Without altering anything, output the material below.

### Data:
------------------------------------------------------------

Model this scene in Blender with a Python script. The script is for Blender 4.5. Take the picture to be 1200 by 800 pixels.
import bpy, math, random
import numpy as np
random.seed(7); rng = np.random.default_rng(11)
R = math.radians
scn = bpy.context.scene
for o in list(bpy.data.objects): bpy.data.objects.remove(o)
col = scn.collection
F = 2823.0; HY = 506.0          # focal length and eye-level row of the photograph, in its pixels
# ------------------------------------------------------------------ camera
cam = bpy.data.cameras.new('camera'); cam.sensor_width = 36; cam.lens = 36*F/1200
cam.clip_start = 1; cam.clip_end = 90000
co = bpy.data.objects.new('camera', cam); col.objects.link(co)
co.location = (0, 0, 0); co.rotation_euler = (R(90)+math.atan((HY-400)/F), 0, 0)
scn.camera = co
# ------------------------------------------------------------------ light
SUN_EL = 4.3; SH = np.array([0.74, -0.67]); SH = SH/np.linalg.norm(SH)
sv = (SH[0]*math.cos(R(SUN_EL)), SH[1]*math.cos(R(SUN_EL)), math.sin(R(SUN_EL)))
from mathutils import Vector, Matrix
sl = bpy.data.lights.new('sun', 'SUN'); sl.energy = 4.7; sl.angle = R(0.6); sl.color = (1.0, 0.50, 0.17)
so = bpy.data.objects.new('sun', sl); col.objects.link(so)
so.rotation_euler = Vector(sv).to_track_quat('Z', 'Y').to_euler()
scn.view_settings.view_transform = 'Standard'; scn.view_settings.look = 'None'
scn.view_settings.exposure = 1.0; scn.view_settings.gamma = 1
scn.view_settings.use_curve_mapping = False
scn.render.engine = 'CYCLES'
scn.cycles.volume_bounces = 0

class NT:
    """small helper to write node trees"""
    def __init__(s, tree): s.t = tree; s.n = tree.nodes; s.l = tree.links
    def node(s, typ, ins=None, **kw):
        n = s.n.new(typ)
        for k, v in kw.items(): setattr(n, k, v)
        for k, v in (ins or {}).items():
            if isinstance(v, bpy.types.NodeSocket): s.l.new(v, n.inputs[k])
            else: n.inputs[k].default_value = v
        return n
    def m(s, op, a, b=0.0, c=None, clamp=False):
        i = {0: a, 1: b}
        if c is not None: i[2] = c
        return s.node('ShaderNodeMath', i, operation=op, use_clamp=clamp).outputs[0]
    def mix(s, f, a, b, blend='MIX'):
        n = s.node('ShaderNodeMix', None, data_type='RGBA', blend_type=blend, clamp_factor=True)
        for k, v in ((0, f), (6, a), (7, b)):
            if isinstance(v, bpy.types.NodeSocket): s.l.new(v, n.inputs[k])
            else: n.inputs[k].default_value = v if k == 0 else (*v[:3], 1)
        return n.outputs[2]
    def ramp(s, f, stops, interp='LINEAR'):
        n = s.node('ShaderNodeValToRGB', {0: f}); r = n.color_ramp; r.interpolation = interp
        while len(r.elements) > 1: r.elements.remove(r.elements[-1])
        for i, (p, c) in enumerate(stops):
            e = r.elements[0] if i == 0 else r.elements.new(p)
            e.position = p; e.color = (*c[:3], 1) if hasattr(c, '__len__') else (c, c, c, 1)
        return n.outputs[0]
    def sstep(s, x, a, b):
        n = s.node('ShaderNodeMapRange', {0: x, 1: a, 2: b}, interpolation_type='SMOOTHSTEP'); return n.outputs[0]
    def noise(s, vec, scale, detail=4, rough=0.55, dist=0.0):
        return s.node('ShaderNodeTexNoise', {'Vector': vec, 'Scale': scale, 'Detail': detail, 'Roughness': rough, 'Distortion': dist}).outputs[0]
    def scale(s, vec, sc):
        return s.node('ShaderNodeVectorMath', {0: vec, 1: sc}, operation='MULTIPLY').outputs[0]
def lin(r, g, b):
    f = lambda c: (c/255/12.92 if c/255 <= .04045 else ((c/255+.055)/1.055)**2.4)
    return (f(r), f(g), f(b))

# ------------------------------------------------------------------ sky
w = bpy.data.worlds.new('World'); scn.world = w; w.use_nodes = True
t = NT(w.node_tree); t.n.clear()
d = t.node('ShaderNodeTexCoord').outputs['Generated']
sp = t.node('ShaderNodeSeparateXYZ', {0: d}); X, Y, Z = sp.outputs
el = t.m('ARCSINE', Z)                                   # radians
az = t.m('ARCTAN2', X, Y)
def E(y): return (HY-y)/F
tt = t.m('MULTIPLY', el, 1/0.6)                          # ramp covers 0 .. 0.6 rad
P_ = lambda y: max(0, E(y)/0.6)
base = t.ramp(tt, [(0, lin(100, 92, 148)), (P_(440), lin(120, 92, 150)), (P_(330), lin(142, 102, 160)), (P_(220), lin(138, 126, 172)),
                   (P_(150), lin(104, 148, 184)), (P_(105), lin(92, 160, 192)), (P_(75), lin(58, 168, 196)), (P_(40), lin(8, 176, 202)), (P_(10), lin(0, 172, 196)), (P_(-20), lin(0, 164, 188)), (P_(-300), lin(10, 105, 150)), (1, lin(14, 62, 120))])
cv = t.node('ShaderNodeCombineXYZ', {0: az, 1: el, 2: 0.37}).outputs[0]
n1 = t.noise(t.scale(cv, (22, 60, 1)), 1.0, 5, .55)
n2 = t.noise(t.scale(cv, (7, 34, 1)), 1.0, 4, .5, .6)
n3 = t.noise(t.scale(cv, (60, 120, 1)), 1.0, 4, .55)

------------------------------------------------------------

### Finished task:
Model this scene in Blender with a Python script. The script is for Blender 4.5. Take the picture to be 1200 by 800 pixels.
import bpy, math, random
import numpy as np
random.seed(7); rng = np.random.default_rng(11)
R = math.radians
scn = bpy.context.scene
for o in list(bpy.data.objects): bpy.data.objects.remove(o)
col = scn.collection
F = 2823.0; HY = 506.0          # focal length and eye-level row of the photograph, in its pixels
# ------------------------------------------------------------------ camera
cam = bpy.data.cameras.new('camera'); cam.sensor_width = 36; cam.lens = 36*F/1200
cam.clip_start = 1; cam.clip_end = 90000
co = bpy.data.objects.new('camera', cam); col.objects.link(co)
co.location = (0, 0, 0); co.rotation_euler = (R(90)+math.atan((HY-400)/F), 0, 0)
scn.camera = co
# ------------------------------------------------------------------ light
SUN_EL = 4.3; SH = np.array([0.74, -0.67]); SH = SH/np.linalg.norm(SH)
sv = (SH[0]*math.cos(R(SUN_EL)), SH[1]*math.cos(R(SUN_EL)), math.sin(R(SUN_EL)))
from mathutils import Vector, Matrix
sl = bpy.data.lights.new('sun', 'SUN'); sl.energy = 4.7; sl.angle = R(0.6); sl.color = (1.0, 0.50, 0.17)
so = bpy.data.objects.new('sun', sl); col.objects.link(so)
so.rotation_euler = Vector(sv).to_track_quat('Z', 'Y').to_euler()
scn.view_settings.view_transform = 'Standard'; scn.view_settings.look = 'None'
scn.view_settings.exposure = 1.0; scn.view_settings.gamma = 1
scn.view_settings.use_curve_mapping = False
scn.render.engine = 'CYCLES'
scn.cycles.volume_bounces = 0

class NT:
    """small helper to write node trees"""
    def __init__(s, tree): s.t = tree; s.n = tree.nodes; s.l = tree.links
    def node(s, typ, ins=None, **kw):
        n = s.n.new(typ)
        for k, v in kw.items(): setattr(n, k, v)
        for k, v in (ins or {}).items():
            if isinstance(v, bpy.types.NodeSocket): s.l.new(v, n.inputs[k])
            else: n.inputs[k].default_value = v
        return n
    def m(s, op, a, b=0.0, c=None, clamp=False):
        i = {0: a, 1: b}
        if c is not None: i[2] = c
        return s.node('ShaderNodeMath', i, operation=op, use_clamp=clamp).outputs[0]
    def mix(s, f, a, b, blend='MIX'):
        n = s.node('ShaderNodeMix', None, data_type='RGBA', blend_type=blend, clamp_factor=True)
        for k, v in ((0, f), (6, a), (7, b)):
            if isinstance(v, bpy.types.NodeSocket): s.l.new(v, n.inputs[k])
            else: n.inputs[k].default_value = v if k == 0 else (*v[:3], 1)
        return n.outputs[2]
    def ramp(s, f, stops, interp='LINEAR'):
        n = s.node('ShaderNodeValToRGB', {0: f}); r = n.color_ramp; r.interpolation = interp
        while len(r.elements) > 1: r.elements.remove(r.elements[-1])
        for i, (p, c) in enumerate(stops):
            e = r.elements[0] if i == 0 else r.elements.new(p)
            e.position = p; e.color = (*c[:3], 1) if hasattr(c, '__len__') else (c, c, c, 1)
        return n.outputs[0]
    def sstep(s, x, a, b):
        n = s.node('ShaderNodeMapRange', {0: x, 1: a, 2: b}, interpolation_type='SMOOTHSTEP'); return n.outputs[0]
    def noise(s, vec, scale, detail=4, rough=0.55, dist=0.0):
        return s.node('ShaderNodeTexNoise', {'Vector': vec, 'Scale': scale, 'Detail': detail, 'Roughness': rough, 'Distortion': dist}).outputs[0]
    def scale(s, vec, sc):
        return s.node('ShaderNodeVectorMath', {0: vec, 1: sc}, operation='MULTIPLY').outputs[0]
def lin(r, g, b):
    f = lambda c: (c/255/12.92 if c/255 <= .04045 else ((c/255+.055)/1.055)**2.4)
    return (f(r), f(g), f(b))

# ------------------------------------------------------------------ sky
w = bpy.data.worlds.new('World'); scn.world = w; w.use_nodes = True
t = NT(w.node_tree); t.n.clear()
d = t.node('ShaderNodeTexCoord').outputs['Generated']
sp = t.node('ShaderNodeSeparateXYZ', {0: d}); X, Y, Z = sp.outputs
el = t.m('ARCSINE', Z)                                   # radians
az = t.m('ARCTAN2', X, Y)
def E(y): return (HY-y)/F
tt = t.m('MULTIPLY', el, 1/0.6)                          # ramp covers 0 .. 0.6 rad
P_ = lambda y: max(0, E(y)/0.6)
base = t.ramp(tt, [(0, lin(100, 92, 148)), (P_(440), lin(120, 92, 150)), (P_(330), lin(142, 102, 160)), (P_(220), lin(138, 126, 172)),
                   (P_(150), lin(104, 148, 184)), (P_(105), lin(92, 160, 192)), (P_(75), lin(58, 168, 196)), (P_(40), lin(8, 176, 202)), (P_(10), lin(0, 172, 196)), (P_(-20), lin(0, 164, 188)), (P_(-300), lin(10, 105, 150)), (1, lin(14, 62, 120))])
cv = t.node('ShaderNodeCombineXYZ', {0: az, 1: el, 2: 0.37}).outputs[0]
n1 = t.noise(t.scale(cv, (22, 60, 1)), 1.0, 5, .55)
n2 = t.noise(t.scale(cv, (7, 34, 1)), 1.0, 4, .5, .6)
n3 = t.noise(t.scale(cv, (60, 120, 1)), 1.0, 4, .55)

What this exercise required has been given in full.